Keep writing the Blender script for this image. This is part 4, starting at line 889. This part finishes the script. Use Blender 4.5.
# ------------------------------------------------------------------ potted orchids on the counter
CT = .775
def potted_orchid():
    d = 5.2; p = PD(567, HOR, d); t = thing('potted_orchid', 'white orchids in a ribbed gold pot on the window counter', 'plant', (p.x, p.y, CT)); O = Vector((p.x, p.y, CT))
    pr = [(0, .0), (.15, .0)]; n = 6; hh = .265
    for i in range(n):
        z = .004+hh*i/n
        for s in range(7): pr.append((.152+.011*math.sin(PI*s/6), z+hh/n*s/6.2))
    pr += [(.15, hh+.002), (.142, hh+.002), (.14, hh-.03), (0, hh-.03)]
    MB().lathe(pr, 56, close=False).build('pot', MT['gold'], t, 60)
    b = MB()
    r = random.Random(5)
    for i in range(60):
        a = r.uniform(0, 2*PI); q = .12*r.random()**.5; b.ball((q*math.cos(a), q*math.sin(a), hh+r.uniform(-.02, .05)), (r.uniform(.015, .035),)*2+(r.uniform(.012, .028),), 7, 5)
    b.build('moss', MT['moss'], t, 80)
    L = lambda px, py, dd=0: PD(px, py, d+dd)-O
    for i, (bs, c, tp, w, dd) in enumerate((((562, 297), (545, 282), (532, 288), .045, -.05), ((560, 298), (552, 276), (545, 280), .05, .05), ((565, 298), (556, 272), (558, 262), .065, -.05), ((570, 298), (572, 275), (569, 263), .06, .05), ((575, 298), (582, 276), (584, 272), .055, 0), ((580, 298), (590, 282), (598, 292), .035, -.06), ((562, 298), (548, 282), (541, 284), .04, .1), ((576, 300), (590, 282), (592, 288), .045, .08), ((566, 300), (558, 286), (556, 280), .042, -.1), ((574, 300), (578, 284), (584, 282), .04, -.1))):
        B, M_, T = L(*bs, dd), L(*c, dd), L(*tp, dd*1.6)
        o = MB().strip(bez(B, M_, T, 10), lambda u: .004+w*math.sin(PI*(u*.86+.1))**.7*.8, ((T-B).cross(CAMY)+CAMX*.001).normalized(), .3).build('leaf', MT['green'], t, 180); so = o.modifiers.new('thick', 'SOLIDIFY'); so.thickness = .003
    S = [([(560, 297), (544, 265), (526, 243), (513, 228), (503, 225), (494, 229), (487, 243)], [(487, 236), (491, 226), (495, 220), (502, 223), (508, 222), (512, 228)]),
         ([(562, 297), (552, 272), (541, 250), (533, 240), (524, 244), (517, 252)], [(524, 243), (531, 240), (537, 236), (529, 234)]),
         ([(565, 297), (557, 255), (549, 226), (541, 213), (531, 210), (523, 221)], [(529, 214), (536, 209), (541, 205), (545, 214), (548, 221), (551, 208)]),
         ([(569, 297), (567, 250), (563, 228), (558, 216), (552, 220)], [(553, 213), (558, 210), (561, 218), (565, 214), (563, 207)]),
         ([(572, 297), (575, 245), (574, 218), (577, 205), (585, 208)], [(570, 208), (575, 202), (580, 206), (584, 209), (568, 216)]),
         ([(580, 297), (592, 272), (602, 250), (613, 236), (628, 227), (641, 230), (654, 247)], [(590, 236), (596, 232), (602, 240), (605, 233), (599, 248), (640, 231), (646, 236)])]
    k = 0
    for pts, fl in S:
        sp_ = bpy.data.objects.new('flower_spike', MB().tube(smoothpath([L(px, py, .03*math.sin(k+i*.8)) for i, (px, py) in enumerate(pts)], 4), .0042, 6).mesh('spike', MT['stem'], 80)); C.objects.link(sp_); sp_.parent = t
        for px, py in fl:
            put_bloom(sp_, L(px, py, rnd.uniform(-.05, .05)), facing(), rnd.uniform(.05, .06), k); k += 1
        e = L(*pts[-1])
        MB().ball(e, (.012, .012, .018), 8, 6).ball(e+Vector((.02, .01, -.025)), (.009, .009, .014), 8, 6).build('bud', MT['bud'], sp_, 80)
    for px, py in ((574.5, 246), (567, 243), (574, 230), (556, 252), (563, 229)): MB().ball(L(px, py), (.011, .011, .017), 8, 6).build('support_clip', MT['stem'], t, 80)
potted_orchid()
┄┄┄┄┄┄
* Task to carry out:
Return the whole listing exactly.

* Solution for this exercise:
Keep writing the Blender script for this image. This is part 4, starting at line 889. This part finishes the script. Use Blender 4.5.
# ------------------------------------------------------------------ potted orchids on the counter
CT = .775
def potted_orchid():
    d = 5.2; p = PD(567, HOR, d); t = thing('potted_orchid', 'white orchids in a ribbed gold pot on the window counter', 'plant', (p.x, p.y, CT)); O = Vector((p.x, p.y, CT))
    pr = [(0, .0), (.15, .0)]; n = 6; hh = .265
    for i in range(n):
        z = .004+hh*i/n
        for s in range(7): pr.append((.152+.011*math.sin(PI*s/6), z+hh/n*s/6.2))
    pr += [(.15, hh+.002), (.142, hh+.002), (.14, hh-.03), (0, hh-.03)]
    MB().lathe(pr, 56, close=False).build('pot', MT['gold'], t, 60)
    b = MB()
    r = random.Random(5)
    for i in range(60):
        a = r.uniform(0, 2*PI); q = .12*r.random()**.5; b.ball((q*math.cos(a), q*math.sin(a), hh+r.uniform(-.02, .05)), (r.uniform(.015, .035),)*2+(r.uniform(.012, .028),), 7, 5)
    b.build('moss', MT['moss'], t, 80)
    L = lambda px, py, dd=0: PD(px, py, d+dd)-O
    for i, (bs, c, tp, w, dd) in enumerate((((562, 297), (545, 282), (532, 288), .045, -.05), ((560, 298), (552, 276), (545, 280), .05, .05), ((565, 298), (556, 272), (558, 262), .065, -.05), ((570, 298), (572, 275), (569, 263), .06, .05), ((575, 298), (582, 276), (584, 272), .055, 0), ((580, 298), (590, 282), (598, 292), .035, -.06), ((562, 298), (548, 282), (541, 284), .04, .1), ((576, 300), (590, 282), (592, 288), .045, .08), ((566, 300), (558, 286), (556, 280), .042, -.1), ((574, 300), (578, 284), (584, 282), .04, -.1))):
        B, M_, T = L(*bs, dd), L(*c, dd), L(*tp, dd*1.6)
        o = MB().strip(bez(B, M_, T, 10), lambda u: .004+w*math.sin(PI*(u*.86+.1))**.7*.8, ((T-B).cross(CAMY)+CAMX*.001).normalized(), .3).build('leaf', MT['green'], t, 180); so = o.modifiers.new('thick', 'SOLIDIFY'); so.thickness = .003
    S = [([(560, 297), (544, 265), (526, 243), (513, 228), (503, 225), (494, 229), (487, 243)], [(487, 236), (491, 226), (495, 220), (502, 223), (508, 222), (512, 228)]),
         ([(562, 297), (552, 272), (541, 250), (533, 240), (524, 244), (517, 252)], [(524, 243), (531, 240), (537, 236), (529, 234)]),
         ([(565, 297), (557, 255), (549, 226), (541, 213), (531, 210), (523, 221)], [(529, 214), (536, 209), (541, 205), (545, 214), (548, 221), (551, 208)]),
         ([(569, 297), (567, 250), (563, 228), (558, 216), (552, 220)], [(553, 213), (558, 210), (561, 218), (565, 214), (563, 207)]),
         ([(572, 297), (575, 245), (574, 218), (577, 205), (585, 208)], [(570, 208), (575, 202), (580, 206), (584, 209), (568, 216)]),
         ([(580, 297), (592, 272), (602, 250), (613, 236), (628, 227), (641, 230), (654, 247)], [(590, 236), (596, 232), (602, 240), (605, 233), (599, 248), (640, 231), (646, 236)])]
    k = 0
    for pts, fl in S:
        sp_ = bpy.data.objects.new('flower_spike', MB().tube(smoothpath([L(px, py, .03*math.sin(k+i*.8)) for i, (px, py) in enumerate(pts)], 4), .0042, 6).mesh('spike', MT['stem'], 80)); C.objects.link(sp_); sp_.parent = t
        for px, py in fl:
            put_bloom(sp_, L(px, py, rnd.uniform(-.05, .05)), facing(), rnd.uniform(.05, .06), k); k += 1
        e = L(*pts[-1])
        MB().ball(e, (.012, .012, .018), 8, 6).ball(e+Vector((.02, .01, -.025)), (.009, .009, .014), 8, 6).build('bud', MT['bud'], sp_, 80)
    for px, py in ((574.5, 246), (567, 243), (574, 230), (556, 252), (563, 229)): MB().ball(L(px, py), (.011, .011, .017), 8, 6).build('support_clip', MT['stem'], t, 80)
potted_orchid()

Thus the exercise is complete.